WHAT YOU SHOULD DO ->
Quote the full listing word for word.

INFORMATION SUPPLIED ->
-------------------------

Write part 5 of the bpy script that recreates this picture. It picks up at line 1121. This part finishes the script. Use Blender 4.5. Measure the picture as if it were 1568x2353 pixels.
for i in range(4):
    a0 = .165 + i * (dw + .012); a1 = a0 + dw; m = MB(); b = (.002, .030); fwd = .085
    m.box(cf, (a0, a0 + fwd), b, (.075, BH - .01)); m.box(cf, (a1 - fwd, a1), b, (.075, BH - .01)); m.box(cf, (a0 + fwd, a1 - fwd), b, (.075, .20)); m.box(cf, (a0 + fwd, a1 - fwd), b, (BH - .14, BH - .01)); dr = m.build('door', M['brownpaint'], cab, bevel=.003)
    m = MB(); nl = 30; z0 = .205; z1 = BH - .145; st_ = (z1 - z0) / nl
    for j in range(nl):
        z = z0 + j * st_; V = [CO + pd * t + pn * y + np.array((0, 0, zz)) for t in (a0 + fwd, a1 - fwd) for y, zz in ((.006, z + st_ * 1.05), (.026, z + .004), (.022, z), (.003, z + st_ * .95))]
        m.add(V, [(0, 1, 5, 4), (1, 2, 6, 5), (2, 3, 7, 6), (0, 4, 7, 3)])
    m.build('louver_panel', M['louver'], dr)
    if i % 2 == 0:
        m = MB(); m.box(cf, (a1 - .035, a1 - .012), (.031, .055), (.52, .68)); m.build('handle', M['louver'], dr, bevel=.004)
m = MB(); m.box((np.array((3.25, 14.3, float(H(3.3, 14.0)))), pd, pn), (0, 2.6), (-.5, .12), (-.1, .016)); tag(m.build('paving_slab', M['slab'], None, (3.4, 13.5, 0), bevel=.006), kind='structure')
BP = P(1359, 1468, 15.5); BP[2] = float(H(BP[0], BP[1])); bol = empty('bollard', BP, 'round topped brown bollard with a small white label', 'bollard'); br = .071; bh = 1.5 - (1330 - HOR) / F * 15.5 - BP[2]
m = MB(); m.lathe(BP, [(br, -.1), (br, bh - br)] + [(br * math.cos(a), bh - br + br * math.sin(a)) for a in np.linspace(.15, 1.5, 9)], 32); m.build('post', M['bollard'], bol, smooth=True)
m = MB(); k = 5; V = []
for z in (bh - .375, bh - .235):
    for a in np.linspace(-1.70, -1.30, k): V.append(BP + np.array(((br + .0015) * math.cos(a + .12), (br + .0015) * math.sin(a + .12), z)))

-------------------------

ANSWER TO THE EXERCISE ->
Write part 5 of the bpy script that recreates this picture. It picks up at line 1121. This part finishes the script. Use Blender 4.5. Measure the picture as if it were 1568x2353 pixels.
for i in range(4):
    a0 = .165 + i * (dw + .012); a1 = a0 + dw; m = MB(); b = (.002, .030); fwd = .085
    m.box(cf, (a0, a0 + fwd), b, (.075, BH - .01)); m.box(cf, (a1 - fwd, a1), b, (.075, BH - .01)); m.box(cf, (a0 + fwd, a1 - fwd), b, (.075, .20)); m.box(cf, (a0 + fwd, a1 - fwd), b, (BH - .14, BH - .01)); dr = m.build('door', M['brownpaint'], cab, bevel=.003)
    m = MB(); nl = 30; z0 = .205; z1 = BH - .145; st_ = (z1 - z0) / nl
    for j in range(nl):
        z = z0 + j * st_; V = [CO + pd * t + pn * y + np.array((0, 0, zz)) for t in (a0 + fwd, a1 - fwd) for y, zz in ((.006, z + st_ * 1.05), (.026, z + .004), (.022, z), (.003, z + st_ * .95))]
        m.add(V, [(0, 1, 5, 4), (1, 2, 6, 5), (2, 3, 7, 6), (0, 4, 7, 3)])
    m.build('louver_panel', M['louver'], dr)
    if i % 2 == 0:
        m = MB(); m.box(cf, (a1 - .035, a1 - .012), (.031, .055), (.52, .68)); m.build('handle', M['louver'], dr, bevel=.004)
m = MB(); m.box((np.array((3.25, 14.3, float(H(3.3, 14.0)))), pd, pn), (0, 2.6), (-.5, .12), (-.1, .016)); tag(m.build('paving_slab', M['slab'], None, (3.4, 13.5, 0), bevel=.006), kind='structure')
BP = P(1359, 1468, 15.5); BP[2] = float(H(BP[0], BP[1])); bol = empty('bollard', BP, 'round topped brown bollard with a small white label', 'bollard'); br = .071; bh = 1.5 - (1330 - HOR) / F * 15.5 - BP[2]
m = MB(); m.lathe(BP, [(br, -.1), (br, bh - br)] + [(br * math.cos(a), bh - br + br * math.sin(a)) for a in np.linspace(.15, 1.5, 9)], 32); m.build('post', M['bollard'], bol, smooth=True)
m = MB(); k = 5; V = []
for z in (bh - .375, bh - .235):
    for a in np.linspace(-1.70, -1.30, k): V.append(BP + np.array(((br + .0015) * math.cos(a + .12), (br + .0015) * math.sin(a + .12), z)))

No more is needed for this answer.